Bob Dylan gone religious is a bit like St Augustine of Hippo (or Malcolm Muggeridge) having a groove with a bunch of cool cats laying down the rhythm.

To Carthage then I came
Burning , burning burning
O lord thou pluckest me out
O Lord thou pluckest
Burning
Its’ sort of like the penitential psalms set to a back beat – but David also danced before the Ark of the Lord and sometimes the Lord delighted in David. This – ‘I am an horrible, horrible, horrible little man’ is OK as a theme and a flavour – or a colour in a wider palette; but old Bob’s got his needle stuck and the misanthropy is not a new thing. He should think on something heart warming about a fellow human being before he universalises his sentiments. And it can all start to seem like a bit of a pose I guess – and a studied pose too. He may be a genius – but I don’t want to think about my Johnny taking consolation in this stuff too often in a dark hour. And anyway – he’s a song and dance man. If I needed to have a tooth out I’d do to a dentist not to a butchers’; if I needed spiritual succour I’d go to someone experienced and wise in reflection on the spiritual life and empathic to fellow human beings struggling with their weaknesses and splendour - and not to a song and dance man who was and is driven by his appetites.

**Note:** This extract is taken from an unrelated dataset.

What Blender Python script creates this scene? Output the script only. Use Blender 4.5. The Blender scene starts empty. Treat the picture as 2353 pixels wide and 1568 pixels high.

When I was young and foolish for a brief time I thought Pete Townsend was somehow spiritually wise - and what could be more foolish than that :laughing: But I still enjoy some of his music - not so much the angry stuff these days though :laughing: But yes Pete wrote some good songs - but was always and still is a plonker.

Pass the popcorn gentles– and lovely avatar Kate (and when I think on Kate for example I know Bob is just too, too selective in his judgements; he’s gazing in a mirror without trying to see through it).